### What the task requires
Repeat word for word the opening stretch of the entries, from the first line through the line containing "PI = math.pi".
═══ Data listing
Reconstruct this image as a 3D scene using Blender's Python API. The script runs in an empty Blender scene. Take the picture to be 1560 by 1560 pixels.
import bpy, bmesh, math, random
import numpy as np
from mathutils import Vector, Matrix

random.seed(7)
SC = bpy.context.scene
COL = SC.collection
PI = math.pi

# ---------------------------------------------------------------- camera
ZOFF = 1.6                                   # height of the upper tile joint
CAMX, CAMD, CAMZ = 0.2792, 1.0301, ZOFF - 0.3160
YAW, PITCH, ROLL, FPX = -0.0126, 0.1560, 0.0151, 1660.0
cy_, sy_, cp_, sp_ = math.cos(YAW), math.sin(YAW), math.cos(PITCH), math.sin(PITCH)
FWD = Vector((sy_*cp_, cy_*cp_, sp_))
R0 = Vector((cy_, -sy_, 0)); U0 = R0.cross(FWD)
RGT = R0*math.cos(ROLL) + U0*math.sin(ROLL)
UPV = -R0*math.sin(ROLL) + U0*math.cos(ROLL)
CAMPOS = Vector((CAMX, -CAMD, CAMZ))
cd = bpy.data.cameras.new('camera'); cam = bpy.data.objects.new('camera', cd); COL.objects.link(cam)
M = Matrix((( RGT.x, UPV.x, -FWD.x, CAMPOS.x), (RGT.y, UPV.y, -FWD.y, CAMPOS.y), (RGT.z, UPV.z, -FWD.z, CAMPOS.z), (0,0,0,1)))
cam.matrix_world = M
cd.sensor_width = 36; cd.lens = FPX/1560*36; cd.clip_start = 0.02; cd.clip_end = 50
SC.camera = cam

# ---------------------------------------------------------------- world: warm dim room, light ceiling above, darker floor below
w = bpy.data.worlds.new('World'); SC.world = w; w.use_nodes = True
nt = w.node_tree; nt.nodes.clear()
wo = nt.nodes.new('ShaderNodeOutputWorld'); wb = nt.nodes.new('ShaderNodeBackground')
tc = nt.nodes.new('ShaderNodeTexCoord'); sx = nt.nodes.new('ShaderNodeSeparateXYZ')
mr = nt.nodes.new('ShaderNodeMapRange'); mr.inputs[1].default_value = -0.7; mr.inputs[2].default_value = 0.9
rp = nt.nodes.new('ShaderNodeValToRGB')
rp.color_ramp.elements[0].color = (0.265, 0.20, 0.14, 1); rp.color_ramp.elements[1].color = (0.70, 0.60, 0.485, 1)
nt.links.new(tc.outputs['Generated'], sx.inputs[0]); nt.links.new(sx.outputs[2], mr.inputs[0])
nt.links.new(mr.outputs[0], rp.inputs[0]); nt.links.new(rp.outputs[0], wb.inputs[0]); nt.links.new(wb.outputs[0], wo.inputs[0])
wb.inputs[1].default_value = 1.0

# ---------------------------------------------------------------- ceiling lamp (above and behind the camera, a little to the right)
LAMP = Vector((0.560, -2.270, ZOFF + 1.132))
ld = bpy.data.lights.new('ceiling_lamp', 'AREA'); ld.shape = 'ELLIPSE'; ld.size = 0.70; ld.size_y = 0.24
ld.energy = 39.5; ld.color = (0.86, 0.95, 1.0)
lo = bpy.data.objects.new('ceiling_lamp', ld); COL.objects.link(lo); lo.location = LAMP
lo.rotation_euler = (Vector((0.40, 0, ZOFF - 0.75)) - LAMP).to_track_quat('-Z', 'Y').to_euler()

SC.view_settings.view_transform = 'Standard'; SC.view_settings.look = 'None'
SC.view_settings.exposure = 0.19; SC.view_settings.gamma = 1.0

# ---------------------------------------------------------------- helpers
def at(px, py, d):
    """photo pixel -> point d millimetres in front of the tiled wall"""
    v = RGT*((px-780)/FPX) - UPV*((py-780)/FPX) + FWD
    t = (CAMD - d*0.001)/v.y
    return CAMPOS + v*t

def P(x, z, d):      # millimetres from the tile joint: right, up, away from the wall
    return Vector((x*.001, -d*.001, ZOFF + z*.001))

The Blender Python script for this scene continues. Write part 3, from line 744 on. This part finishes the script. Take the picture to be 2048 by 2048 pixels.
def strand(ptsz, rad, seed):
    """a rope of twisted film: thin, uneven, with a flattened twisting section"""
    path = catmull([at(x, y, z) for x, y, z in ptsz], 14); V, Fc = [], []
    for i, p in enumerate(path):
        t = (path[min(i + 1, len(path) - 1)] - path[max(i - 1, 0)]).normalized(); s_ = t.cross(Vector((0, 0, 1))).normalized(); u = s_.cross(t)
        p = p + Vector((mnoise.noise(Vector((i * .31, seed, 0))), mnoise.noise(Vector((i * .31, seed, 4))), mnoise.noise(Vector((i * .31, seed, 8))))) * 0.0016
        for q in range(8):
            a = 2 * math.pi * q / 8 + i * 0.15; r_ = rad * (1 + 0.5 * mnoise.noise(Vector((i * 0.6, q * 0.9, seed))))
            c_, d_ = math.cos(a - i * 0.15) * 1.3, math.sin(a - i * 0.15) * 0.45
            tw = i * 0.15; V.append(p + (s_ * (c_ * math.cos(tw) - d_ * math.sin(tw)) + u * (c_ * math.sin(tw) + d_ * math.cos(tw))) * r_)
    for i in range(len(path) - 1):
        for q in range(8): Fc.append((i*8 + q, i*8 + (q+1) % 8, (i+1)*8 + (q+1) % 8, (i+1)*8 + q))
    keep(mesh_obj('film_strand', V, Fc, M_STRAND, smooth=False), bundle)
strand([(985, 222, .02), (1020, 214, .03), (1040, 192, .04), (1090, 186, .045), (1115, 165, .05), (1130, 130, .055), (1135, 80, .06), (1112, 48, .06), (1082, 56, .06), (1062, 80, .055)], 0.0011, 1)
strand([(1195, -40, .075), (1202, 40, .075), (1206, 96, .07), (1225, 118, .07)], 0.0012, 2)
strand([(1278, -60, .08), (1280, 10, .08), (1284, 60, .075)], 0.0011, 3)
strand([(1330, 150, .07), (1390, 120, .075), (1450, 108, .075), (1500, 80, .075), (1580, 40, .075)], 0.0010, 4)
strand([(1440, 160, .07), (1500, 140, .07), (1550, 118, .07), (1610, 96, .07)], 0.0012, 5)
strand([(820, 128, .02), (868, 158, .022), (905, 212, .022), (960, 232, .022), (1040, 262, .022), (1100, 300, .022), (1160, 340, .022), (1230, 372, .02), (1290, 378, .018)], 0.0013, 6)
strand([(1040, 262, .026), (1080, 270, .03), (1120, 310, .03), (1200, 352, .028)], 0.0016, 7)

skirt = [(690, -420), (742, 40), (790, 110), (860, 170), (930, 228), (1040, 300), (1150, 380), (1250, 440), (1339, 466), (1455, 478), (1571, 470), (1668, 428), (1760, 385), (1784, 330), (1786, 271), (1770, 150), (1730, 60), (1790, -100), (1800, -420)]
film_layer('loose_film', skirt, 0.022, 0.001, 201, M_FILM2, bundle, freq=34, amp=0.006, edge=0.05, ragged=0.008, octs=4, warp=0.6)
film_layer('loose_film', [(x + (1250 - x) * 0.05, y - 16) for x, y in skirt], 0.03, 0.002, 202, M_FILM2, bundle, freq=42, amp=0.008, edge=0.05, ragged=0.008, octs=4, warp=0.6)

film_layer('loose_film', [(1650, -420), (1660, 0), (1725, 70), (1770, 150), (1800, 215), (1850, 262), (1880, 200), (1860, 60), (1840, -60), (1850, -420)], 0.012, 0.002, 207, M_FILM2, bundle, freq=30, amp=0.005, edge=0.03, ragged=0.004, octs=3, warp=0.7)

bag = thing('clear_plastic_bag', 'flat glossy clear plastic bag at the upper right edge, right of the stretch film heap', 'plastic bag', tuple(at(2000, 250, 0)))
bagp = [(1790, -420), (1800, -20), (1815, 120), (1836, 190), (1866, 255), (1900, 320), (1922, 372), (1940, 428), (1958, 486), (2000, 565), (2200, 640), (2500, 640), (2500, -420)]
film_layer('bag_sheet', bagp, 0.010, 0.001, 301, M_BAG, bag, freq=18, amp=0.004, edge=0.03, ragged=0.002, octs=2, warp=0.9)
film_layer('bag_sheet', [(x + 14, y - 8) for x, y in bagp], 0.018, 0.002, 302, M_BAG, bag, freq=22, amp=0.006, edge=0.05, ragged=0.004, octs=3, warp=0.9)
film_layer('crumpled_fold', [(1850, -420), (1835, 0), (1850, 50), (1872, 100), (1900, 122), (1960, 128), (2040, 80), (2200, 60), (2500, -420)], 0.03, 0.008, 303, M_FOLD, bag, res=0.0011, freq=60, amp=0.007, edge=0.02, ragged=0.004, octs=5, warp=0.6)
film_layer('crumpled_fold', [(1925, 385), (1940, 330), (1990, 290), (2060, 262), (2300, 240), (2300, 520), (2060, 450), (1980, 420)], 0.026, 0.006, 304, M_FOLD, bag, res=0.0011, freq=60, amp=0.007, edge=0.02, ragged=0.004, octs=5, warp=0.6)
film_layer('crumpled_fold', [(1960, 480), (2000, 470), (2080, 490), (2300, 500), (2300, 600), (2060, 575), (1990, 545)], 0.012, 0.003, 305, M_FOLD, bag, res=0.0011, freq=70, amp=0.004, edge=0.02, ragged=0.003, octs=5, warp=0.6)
══════
### Correct output
Reconstruct this image as a 3D scene using Blender's Python API. The script runs in an empty Blender scene. Take the picture to be 1560 by 1560 pixels.
import bpy, bmesh, math, random
import numpy as np
from mathutils import Vector, Matrix

random.seed(7)
SC = bpy.context.scene
COL = SC.collection
PI = math.pi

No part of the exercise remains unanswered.